The government has finally moved to lance the boil of pending bills that has been poisoning the private sector. The National Treasury has announced plans to ring-fence a massive KES 150 billion in the 2026/2027 budget specifically to clear the backlog of Value Added Tax (VAT) refunds, a move that could breathe life back into Kenya’s suffocating agricultural and manufacturing sectors.
For years, businesses have been lending the government money interest-free in the form of delayed refunds. Farmers, particularly in the horticulture and tea sectors, are owed over KES 12 billion. This liquidity crunch has forced many to scale down operations or take expensive bank loans just to stay afloat. Treasury PS Dr. Chris Kiptoo’s announcement is the first concrete sign that the state acknowledges this as a crisis of production, not just accounting.
It might sound like high finance, but this issue hits the mwananchi at the supermarket till. When a milk processor or a flour miller has millions tied up at the Treasury, their cost of doing business goes up. That cost is passed on to you in the price of unga and milk. By releasing these funds, the government is essentially injecting working capital back into the economy, which should—in theory—stabilize prices and protect jobs.
"We cannot tax our way to prosperity while strangling the goose that lays the golden egg," remarked a Kenya Association of Manufacturers (KAM) representative.

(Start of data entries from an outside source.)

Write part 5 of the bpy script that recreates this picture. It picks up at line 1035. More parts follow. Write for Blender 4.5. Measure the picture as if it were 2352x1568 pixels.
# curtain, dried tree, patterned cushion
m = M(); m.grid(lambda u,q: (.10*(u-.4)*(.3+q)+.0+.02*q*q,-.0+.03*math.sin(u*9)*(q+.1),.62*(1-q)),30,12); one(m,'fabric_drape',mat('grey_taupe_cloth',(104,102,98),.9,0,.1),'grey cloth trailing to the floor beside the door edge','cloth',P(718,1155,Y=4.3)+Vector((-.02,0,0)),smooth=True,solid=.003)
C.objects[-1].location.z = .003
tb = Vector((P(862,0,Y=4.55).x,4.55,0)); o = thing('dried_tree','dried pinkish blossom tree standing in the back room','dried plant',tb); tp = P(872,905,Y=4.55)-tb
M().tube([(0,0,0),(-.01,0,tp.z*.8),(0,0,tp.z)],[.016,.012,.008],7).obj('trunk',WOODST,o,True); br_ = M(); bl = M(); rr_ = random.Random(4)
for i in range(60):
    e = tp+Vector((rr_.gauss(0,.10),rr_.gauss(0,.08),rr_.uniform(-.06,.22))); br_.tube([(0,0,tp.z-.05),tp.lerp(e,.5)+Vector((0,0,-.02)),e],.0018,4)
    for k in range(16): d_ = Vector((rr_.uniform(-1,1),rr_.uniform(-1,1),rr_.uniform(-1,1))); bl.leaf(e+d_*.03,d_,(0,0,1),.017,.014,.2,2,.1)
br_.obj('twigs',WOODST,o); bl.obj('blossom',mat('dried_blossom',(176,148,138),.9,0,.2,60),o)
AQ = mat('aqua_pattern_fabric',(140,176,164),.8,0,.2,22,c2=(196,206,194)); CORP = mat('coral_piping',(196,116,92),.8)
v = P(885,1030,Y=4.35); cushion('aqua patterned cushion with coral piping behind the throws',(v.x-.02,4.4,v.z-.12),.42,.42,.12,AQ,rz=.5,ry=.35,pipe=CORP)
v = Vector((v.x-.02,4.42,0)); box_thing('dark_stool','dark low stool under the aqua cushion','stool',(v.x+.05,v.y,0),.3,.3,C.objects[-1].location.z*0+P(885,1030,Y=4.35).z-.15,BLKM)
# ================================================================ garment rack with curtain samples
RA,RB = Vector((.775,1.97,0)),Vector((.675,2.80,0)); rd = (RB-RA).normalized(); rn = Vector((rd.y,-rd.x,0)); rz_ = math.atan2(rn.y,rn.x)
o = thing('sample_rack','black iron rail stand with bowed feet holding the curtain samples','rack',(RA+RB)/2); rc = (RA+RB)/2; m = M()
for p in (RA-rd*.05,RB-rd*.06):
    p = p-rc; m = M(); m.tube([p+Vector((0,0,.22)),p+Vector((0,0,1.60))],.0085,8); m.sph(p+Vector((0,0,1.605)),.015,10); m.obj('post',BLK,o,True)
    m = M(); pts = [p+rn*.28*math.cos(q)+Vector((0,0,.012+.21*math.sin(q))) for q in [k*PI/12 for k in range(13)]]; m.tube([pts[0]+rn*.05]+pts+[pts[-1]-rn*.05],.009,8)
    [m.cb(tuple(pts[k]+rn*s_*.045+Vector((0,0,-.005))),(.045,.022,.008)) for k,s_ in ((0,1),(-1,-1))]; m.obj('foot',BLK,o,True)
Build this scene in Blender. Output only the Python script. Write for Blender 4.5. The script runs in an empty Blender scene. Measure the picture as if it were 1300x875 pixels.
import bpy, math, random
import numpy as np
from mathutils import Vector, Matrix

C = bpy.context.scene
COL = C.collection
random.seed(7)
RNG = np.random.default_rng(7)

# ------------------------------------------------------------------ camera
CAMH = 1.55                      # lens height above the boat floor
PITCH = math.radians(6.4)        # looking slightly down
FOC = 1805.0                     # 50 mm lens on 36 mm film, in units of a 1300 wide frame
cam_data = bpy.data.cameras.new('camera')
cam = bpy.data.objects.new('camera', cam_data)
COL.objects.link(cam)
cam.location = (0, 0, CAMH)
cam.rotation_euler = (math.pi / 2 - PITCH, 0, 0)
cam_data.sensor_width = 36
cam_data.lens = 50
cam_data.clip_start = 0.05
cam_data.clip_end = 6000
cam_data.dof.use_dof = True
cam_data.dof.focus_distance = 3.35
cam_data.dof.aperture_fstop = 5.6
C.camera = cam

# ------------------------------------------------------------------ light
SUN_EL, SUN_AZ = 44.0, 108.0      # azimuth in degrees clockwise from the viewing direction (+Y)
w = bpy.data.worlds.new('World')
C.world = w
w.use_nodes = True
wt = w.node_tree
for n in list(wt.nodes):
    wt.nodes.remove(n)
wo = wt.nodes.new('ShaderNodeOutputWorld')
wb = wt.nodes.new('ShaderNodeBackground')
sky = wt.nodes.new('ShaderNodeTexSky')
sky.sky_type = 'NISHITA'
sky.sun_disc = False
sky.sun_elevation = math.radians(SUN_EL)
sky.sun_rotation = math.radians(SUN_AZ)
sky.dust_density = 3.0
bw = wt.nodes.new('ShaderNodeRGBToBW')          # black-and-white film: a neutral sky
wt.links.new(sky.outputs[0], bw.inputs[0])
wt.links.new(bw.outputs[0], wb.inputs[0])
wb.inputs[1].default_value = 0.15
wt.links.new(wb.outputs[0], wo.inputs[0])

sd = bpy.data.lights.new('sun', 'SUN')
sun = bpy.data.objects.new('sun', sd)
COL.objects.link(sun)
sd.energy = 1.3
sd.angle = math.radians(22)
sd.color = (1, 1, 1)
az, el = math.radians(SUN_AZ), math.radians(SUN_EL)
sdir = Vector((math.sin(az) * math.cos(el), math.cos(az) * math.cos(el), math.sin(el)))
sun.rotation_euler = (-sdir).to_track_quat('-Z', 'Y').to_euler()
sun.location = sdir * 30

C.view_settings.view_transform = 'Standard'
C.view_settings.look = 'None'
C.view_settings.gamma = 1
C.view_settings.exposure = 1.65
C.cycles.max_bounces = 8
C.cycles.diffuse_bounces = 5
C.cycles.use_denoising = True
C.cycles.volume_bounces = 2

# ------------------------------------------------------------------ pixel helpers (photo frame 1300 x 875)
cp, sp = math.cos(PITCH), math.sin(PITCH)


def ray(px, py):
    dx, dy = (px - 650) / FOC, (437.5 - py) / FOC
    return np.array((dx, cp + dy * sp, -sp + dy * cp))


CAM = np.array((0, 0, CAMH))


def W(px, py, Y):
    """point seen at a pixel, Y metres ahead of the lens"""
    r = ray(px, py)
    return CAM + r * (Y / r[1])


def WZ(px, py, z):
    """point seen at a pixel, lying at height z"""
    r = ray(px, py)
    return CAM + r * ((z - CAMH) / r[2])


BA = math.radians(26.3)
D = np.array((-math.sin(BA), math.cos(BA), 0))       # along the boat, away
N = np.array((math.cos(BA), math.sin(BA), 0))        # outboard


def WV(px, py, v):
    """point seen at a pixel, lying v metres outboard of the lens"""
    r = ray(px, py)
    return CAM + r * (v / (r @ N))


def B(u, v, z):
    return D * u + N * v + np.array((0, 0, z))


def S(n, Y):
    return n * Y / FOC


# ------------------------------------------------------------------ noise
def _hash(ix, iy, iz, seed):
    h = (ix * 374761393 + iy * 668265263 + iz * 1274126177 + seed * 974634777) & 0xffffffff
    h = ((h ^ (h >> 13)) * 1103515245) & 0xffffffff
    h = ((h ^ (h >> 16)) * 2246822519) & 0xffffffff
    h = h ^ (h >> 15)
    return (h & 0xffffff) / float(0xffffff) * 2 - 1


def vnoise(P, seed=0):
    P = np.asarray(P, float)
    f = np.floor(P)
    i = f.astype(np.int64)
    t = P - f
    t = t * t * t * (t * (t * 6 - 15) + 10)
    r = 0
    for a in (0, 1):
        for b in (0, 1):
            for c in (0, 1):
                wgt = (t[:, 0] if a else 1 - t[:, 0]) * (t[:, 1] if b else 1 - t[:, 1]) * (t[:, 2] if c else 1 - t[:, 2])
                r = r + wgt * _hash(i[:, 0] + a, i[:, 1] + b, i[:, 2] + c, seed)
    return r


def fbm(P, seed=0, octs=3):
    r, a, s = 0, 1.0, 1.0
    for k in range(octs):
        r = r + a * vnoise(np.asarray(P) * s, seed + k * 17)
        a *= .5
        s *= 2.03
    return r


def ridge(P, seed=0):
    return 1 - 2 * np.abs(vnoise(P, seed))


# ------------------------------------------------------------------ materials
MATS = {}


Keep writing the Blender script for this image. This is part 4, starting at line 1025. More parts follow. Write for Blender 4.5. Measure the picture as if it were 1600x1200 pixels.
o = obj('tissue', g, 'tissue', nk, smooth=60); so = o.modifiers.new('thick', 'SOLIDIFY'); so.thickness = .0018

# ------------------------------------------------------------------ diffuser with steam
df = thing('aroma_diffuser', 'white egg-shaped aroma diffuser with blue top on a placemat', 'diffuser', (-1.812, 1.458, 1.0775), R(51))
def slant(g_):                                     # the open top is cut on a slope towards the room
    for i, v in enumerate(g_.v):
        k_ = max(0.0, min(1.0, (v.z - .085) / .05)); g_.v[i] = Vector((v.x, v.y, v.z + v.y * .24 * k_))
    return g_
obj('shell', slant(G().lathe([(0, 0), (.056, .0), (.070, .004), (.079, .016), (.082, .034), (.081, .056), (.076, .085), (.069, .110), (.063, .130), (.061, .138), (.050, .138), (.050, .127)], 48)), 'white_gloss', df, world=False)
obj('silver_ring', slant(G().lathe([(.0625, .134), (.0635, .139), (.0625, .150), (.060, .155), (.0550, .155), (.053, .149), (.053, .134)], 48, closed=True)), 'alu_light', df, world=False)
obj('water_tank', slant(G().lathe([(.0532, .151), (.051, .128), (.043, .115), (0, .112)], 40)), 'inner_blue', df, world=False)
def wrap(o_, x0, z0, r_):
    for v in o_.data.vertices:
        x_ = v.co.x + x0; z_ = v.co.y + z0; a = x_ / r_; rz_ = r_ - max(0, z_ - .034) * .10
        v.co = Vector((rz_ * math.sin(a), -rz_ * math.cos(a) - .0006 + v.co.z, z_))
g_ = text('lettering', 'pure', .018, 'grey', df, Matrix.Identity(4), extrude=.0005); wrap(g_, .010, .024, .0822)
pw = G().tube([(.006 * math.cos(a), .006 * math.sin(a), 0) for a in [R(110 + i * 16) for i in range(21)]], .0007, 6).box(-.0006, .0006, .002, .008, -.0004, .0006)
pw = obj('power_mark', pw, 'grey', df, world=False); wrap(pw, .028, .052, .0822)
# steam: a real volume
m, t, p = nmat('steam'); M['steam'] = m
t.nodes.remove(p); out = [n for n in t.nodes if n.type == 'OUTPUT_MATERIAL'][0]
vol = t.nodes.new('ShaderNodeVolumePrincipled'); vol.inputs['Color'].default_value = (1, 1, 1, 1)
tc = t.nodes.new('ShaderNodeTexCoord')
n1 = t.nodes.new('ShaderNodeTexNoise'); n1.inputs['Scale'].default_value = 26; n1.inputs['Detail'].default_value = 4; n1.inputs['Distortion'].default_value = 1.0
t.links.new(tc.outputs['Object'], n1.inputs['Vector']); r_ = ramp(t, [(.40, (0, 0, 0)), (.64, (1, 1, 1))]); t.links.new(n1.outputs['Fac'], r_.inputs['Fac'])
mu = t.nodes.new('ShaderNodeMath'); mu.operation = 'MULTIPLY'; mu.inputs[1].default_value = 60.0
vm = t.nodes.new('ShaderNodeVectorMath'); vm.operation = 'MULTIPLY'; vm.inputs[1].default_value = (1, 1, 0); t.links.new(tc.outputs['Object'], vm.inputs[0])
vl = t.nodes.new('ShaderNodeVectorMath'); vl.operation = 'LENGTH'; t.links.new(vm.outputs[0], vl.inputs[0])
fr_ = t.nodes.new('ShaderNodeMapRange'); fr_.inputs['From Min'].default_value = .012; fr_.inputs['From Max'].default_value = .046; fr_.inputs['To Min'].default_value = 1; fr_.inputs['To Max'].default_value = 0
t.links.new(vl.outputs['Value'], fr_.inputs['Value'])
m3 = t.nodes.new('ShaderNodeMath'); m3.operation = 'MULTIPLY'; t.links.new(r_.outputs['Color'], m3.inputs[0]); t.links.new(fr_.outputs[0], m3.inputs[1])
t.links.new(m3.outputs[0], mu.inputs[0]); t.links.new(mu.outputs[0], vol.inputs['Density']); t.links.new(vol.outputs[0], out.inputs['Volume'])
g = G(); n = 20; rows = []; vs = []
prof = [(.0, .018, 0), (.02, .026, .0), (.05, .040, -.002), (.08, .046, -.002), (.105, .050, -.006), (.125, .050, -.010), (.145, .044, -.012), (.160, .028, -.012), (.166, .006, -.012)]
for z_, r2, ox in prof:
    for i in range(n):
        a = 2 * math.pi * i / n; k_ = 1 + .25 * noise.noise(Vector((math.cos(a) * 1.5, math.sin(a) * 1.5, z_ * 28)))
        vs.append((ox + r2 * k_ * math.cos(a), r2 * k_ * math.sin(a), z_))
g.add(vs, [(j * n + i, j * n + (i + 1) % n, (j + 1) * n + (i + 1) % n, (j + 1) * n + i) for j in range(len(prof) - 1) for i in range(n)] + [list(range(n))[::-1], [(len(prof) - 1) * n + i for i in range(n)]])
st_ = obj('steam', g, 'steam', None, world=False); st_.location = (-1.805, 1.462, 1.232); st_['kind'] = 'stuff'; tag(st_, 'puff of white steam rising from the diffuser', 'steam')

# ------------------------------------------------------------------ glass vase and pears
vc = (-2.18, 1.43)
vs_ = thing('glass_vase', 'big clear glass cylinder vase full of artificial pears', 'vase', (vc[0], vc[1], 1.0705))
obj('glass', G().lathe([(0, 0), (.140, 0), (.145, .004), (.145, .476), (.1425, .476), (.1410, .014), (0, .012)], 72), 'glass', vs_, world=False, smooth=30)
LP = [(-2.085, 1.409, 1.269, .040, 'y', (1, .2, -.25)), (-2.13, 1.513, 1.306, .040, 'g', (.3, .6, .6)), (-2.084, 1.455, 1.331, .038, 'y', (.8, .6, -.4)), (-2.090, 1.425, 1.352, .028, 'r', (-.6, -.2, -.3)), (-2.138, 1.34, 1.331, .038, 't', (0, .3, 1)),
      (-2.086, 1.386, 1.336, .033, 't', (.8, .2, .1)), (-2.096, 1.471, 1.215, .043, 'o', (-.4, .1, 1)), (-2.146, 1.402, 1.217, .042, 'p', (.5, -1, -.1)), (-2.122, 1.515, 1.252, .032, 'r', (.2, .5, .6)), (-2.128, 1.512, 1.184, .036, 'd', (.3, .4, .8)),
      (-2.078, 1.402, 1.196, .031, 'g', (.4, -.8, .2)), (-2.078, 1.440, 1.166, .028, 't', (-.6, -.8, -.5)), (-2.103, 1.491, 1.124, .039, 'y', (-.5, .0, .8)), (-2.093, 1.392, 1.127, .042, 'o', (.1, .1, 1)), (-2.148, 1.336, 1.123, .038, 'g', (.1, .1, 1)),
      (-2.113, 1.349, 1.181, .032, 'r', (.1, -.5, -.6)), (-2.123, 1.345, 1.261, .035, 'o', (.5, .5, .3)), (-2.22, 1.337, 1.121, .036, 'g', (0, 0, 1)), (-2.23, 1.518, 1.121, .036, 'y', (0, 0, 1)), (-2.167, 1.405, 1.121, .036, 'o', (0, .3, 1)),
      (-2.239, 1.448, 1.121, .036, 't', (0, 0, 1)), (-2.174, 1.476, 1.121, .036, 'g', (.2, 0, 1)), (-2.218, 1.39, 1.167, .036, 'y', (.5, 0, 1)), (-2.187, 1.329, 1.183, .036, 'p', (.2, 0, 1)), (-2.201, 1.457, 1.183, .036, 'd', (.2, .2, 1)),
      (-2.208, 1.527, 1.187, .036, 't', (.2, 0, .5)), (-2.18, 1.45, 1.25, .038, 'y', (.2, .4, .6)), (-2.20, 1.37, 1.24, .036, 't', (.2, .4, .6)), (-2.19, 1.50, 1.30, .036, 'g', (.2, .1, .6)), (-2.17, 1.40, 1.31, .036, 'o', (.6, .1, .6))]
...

The decision to prioritize these refunds signals a shift in policy from aggressive tax collection to business facilitation.
For the farmer in Naivasha waiting for his VAT refund on greenhouse equipment, this news is late but welcome. It means he can repair his irrigation lines and pay his pickers without waiting for a bank overdraft. Agriculture remains the backbone of our economy, contributing 33% to GDP. Starving it of cash was a strategic blunder the government is now rushing to correct.
If executed, this KES 150 billion injection could be the stimulus package the economy desperately needs, without borrowing a single dollar from the IMF.